Not this year. I am going to do everything I can to keep at least one of this new herd of gym-clots going. I'm gonna cheer them on like Bruno Tagliatelli off of Strictly Dumb Prancing. I want them to know that, even though they're not self-obsessed, strutting, mirror-posers like the rest of us, they are still a highly valued and respected part of the gang. MORE valued. MORE respected. They have finally decided to change, to act, to try. They have confronted their schoolyard demons and are now cross-training, cycling and rowing their way towards a new land of self-confidence and delicious smugness.

So now I'm scanning the gym wondering who, specifically, to back. I shan't bother with the 30-something woman in the Hello Kitty sweatpants and I have no faith at all in the staying power of the skinny lad in the plimsolls. I was him eight years ago and I know he will return in his late twenties when he's ready.

Actually I have to tell you about the guy who just walked in. He’s wearing shoes. No….shoes! In the gym! Shoes and socks! SHOES! He won’t last the week. Okay…I choose…the big man on the rowing machine. He's been going all the time I’m writing this (on my phone). He was going before I got changed.
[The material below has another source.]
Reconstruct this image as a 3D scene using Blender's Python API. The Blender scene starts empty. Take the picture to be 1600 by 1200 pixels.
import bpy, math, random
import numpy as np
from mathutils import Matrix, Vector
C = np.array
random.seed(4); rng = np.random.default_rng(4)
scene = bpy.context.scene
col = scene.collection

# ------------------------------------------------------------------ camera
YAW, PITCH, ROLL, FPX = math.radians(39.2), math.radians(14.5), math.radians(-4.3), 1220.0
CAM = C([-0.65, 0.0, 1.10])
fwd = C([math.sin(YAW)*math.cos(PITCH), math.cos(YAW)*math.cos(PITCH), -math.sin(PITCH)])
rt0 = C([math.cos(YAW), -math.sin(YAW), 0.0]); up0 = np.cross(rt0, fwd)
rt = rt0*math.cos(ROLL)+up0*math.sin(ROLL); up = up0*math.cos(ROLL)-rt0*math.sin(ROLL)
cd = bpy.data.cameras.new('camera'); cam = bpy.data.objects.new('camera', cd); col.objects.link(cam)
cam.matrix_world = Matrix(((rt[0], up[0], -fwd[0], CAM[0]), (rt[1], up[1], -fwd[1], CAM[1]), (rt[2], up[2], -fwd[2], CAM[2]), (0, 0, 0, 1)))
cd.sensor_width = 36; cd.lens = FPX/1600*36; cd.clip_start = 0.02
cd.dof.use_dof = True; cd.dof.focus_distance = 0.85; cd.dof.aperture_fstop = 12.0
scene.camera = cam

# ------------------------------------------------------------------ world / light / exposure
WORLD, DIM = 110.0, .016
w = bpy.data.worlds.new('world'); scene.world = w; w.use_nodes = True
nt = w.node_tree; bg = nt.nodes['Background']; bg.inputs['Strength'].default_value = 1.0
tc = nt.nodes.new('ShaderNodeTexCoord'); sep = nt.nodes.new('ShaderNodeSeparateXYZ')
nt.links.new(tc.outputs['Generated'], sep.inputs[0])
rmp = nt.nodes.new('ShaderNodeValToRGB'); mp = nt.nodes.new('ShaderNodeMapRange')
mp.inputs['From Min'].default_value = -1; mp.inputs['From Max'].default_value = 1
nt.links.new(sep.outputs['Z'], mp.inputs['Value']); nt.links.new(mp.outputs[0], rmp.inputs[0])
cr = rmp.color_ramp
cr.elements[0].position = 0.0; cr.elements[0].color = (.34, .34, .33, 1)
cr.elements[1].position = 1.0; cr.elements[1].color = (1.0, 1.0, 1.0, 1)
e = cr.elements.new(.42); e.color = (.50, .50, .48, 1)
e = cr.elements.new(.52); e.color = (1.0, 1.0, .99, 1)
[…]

There isn't just sweat in his eyes, there's determination. He's in pain, I can see it, but he's still tugging that handle into his moobs like Russell Grant fighting a dog for the last chew. Decision made.

I will say hello to this man. I will tell him he's doing a great thing. I will look the other way during my minute's rest between sets and I will encourage him to try weighted squats and lunges (to stress his thigh muscles and gluts, thus improving stamina, boosting metabolism and burning crucial calories). He might not like it. In fact, he'll hate it, but he's going to stick with his gym membership if it kills him. His New Year's Resolution is my New Year's Resolution. That guy has just made himself the gym buddy from hell. I'm going to keep his chin and his pecker up so high he'll look like a cactus in a neck brace.

I bet you 20 quid he's gone by February.